Financial Supervisory Service Holds Bank Household Loan Inspection Meeting "Strengthening Loan Screening and Managing Growth Rate"
Financial authorities urged banks to manage household loans by strengthening loan screening.
On the morning of the 8th, Park Chung-hyun, Deputy Director of the Banking Division at the Financial Supervisory Service, held a meeting with vice presidents from nine banks including KB Kookmin, Shinhan, Woori, Hana, NH Nonghyup, Daegu, Busan Banks, as well as Kakao Bank and Toss Bank, to analyze the causes of household loan increases and discuss countermeasures.
Household loans in the financial sector increased by 6.3 trillion won in October, marking the highest growth in 25 months since September 2021 (7.8 trillion won).
The Financial Supervisory Service requested that while continuing to supply funds focused on actual demand, banks should manage the increase at an appropriate level by strengthening loan screening within the borrower’s debt repayment capacity rather than imposing excessive interest rate hikes.
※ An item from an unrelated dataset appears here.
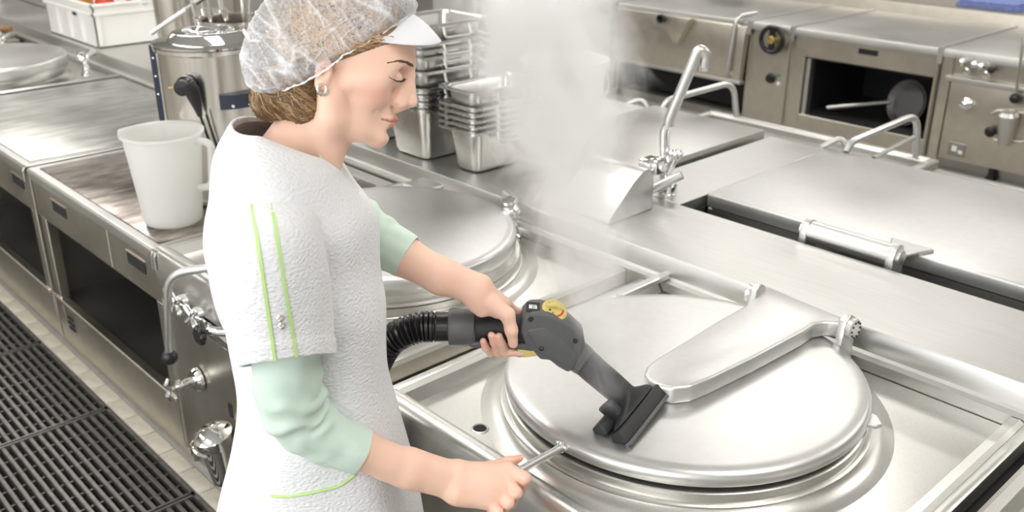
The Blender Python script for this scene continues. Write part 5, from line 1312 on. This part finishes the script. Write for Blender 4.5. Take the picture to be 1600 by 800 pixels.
# green stripes on the near sleeve: picked on the sleeve surface, running hem-wards
def px_of(p):
    x = p[0] * CH + p[1] * SH; y = -p[0] * SH + p[1] * CH; z = p[2] - HCAM; d = y * math.cos(PITCH) - z * math.sin(PITCH)
    return 800 + FPX * x / d, 400 - FPX * (y * math.sin(PITCH) + z * math.cos(PITCH)) / d
def on_sleeve(i, px):
    r_ = SG[i]; n = len(r_); best = None
    for k in range(n // 2):
        a, b = px_of(r_[k]), px_of(r_[(k + 1) % n])
        if (a[0] - px) * (b[0] - px) <= 0:
            t = (px - a[0]) / (b[0] - a[0] + 1e-9); q_ = r_[k] * (1 - t) + r_[(k + 1) % n] * t; tn_ = r_[(k + 1) % n] - r_[k]
            if best is None or np.linalg.norm(q_[:2]) < np.linalg.norm(best[0][:2]): best = (q_, tn_ / np.linalg.norm(tn_))
    return best
def stripe(pa, pb, w_, name, m, lift=.002):
    L_ = []
    for i in range(len(SG)):
        mid_ = px_of(SG[i][len(SG[i]) // 4])[1]
        t = (mid_ - 318) / (551 - 318)
        if t < -.06 : continue
        hit = on_sleeve(i, pa + (pb - pa) * t)
        if hit is None: continue
        p, tn_ = hit; nr = np.cross(tn_, (0, 0, 1)); nr /= np.linalg.norm(nr)
        if nr @ (-p * np.array((1, 1, 0))) < 0: nr = -nr
        q_ = p + nr * lift; L_.append((q_ - tn_ * w_ / 2, q_ + tn_ * w_ / 2, q_ - nr * .003))
    vs, fs = [], []
    for i, (a, b, c) in enumerate(L_):
        vs += [a, b, c]
        if i: n0 = (i - 1) * 3; fs += [(n0, n0 + 1, n0 + 4, n0 + 3), (n0 + 1, n0 + 2, n0 + 5, n0 + 4), (n0 + 2, n0, n0 + 3, n0 + 5)]
    return obj(name, MB().add(vs, fs), m, slv)
stripe(394, 428, .0045, 'green_stripe', 'lime_piping'); stripe(424, 461, .0045, 'green_stripe', 'lime_piping')
for py, px in ((496, 436), (511, 439)):
    best = min(((i, k) for i in range(len(SG)) for k in range(36)), key=lambda q_: (px_of(SG[q_[0]][q_[1]])[0] - px) ** 2 + (px_of(SG[q_[0]][q_[1]])[1] - py) ** 2)
    c = Vector(SG[best[0]][best[1]]); dv_ = Vector((-c.x, -c.y, .2)).normalized()
    obj('snap_button', MB().lathe([(.0048, 0), (.0048, .0022), (.0035, .003), (.0025, .0016), (.001, .0016)], c, 16, dv_), 'silver', slv)
# hem stitch line of the sleeve
# pocket piping on the lower tunic
def on_tunic(px, py):
    best = min(((i, k) for i in range(40, len(G)) for k in range(1, 36)), key=lambda q_: (px_of(G[q_[0]][q_[1]])[0] - px) ** 2 + (px_of(G[q_[0]][q_[1]])[1] - py) ** 2)
    c = Vector(G[best[0]][best[1]]); return c + Vector((-c.x, -c.y, .1)).normalized() * .002
pp = [on_tunic(*q_) for q_ in ((429, 774), (455, 775), (485, 771), (512, 763), (535, 753), (550, 742))]
sm = [Vector(q_[0]) for q_ in crom([[p] for p in pp], 5)]
obj('pocket_piping', MB().tube(sm, .0022, 8), 'lime_piping', tunic)
# trousers below the tunic
tr_ = MB()
for y in (-1, 1):
    a = Y2W((-.33, 1.44 + .07 * y, .72)); b = Y2W((-.30, 1.44 + .09 * y, .45)); c = Y2W((-.36, 1.44 + .09 * y, .06))
    obj('trouser_leg', MB().tube([a, b, c], [.085, .078, .075], 24), 'trouser', woman)
# undershirt collar and sleeves
ucr = prow((425, 222), (518, 256), 1.457, .058, tzc=.02, n=40)
obj('undershirt_collar', MB().tube(ucr[-4:] + ucr[:6], .006, 8, True, 2.0), 'mint_jersey', woman)
def mint_sleeve(path, rad, wr, sc_=1, seed=0, per=14):
    pts = [Vector(q_[0]) for q_ in crom([[p] for p in path], per)]; m = len(pts); t0 = None; rings = []
    rads = np.interp(np.linspace(0, len(rad) - 1, m), range(len(rad)), rad)
    nrm = Vector((0, 0, 1)); n = 48; acc = 0
    for i in range(m):
        tg = (pts[min(i + 1, m - 1)] - pts[max(i - 1, 0)]).normalized()
        if i == 0 and abs(tg.z) > .8: nrm = Vector((1, 0, 0))
        nrm = (nrm - tg * nrm.dot(tg)).normalized(); bn = tg.cross(nrm); acc += (pts[i] - pts[i - 1]).length if i else 0
        ring = []; u = i / (m - 1)
        for k in range(n):
            a = 2 * math.pi * k / n; dr = nrm * math.cos(a) + bn * math.sin(a)
            ang = math.cos(a); ph = acc * 150 + 2.2 * math.sin(a + seed) + 2.5 * N((acc * 14, math.cos(a) * 1.3, math.sin(a) * 1.3 + seed))
            f = wr(u) * (math.sin(ph) * .5 + .5) ** 1.5 * (.6 + .6 * N((acc * 20, math.cos(a) * 2, math.sin(a) * 2 + 4 + seed)))
            f += .003 * N((acc * 25, math.cos(a) * 2 + 8, math.sin(a) * 2))
            ring.append(pts[i] + dr * (rads[i] + f))
        rings.append(np.array([list(q_) for q_ in ring]))
    return np.array(rings)
g = mint_sleeve([atd(450, 530, 1.258), atd(448, 575, 1.260), atd(452, 615, 1.266), atd(470, 655, 1.277), atd(512, 683, 1.288), atd(563, 704, 1.30)], [.050, .0500, .0510, .0475, .0425, .0388], lambda u: .008 * math.sin(math.pi * min(1, max(0, (u - .12) / .75))))
ms = gridmesh('undershirt_sleeve', g, 'mint_jersey', woman, .003); ms['label'] = 'pale mint sleeve pushed up to the elbow'
g = mint_sleeve([atd(500, 318, 1.61), atd(545, 345, 1.625), atd(590, 375, 1.62), atd(637, 402, 1.603)], [.055, .053, .046, .0415], lambda u: .006 * math.sin(math.pi * min(1, max(0, (u - .1) / .75))), seed=2)
ms = gridmesh('undershirt_sleeve', g, 'mint_jersey', woman, .003)
obj('shoe', MB().sphere(Y2W((-.31, 1.35, .045)), .05, 16, 10, (1, 1, .8)), 'white_plastic', woman); obj('shoe', MB().sphere(Y2W((-.31, 1.53, .045)), .05, 16, 10, (1, 1, .8)), 'white_plastic', woman)

# ================================================================== steam cleaning gun
def W(px, py, d): return atd(px, py, d)
bc = W(985, 655, 1.56)
gun = thing('steam_gun', 'grey and black steam cleaner gun with yellow dial held over the lid', 'steam cleaner', Vector((bc.x, bc.y, LZ + .003)))
hose_c = [W(722, 511, GD), W(690, 511, GD), W(655, 512, GD), W(622, 524, GD), W(600, 545, 1.605), W(575, 600, 1.63), W(545, 700, 1.66), W(520, 860, 1.66)]
cp = [Vector(q_[0]) for q_ in crom([[p] for p in hose_c], 40)]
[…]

Banks analyzed that the increase in household loans in October was due to a temporary expansion in unsecured loan demand and increased supply to actual demand borrowers through programs such as Didimdol. Among the 5.8 trillion won increase in mortgage loans in the banking sector in October, Didimdol and Buteemok loans accounted for 64.9%. Banks plan to gradually reduce household loans other than policy funds for actual demand borrowers from this month onward.
Deputy Director Park urged banks to prepare thoroughly for the introduction of variable interest rate stress tests and the total debt service ratio (DSR).
Banks also stated that they will re-examine their future household loan handling plans and operate without any disruption in risk management such as repayment ability screening.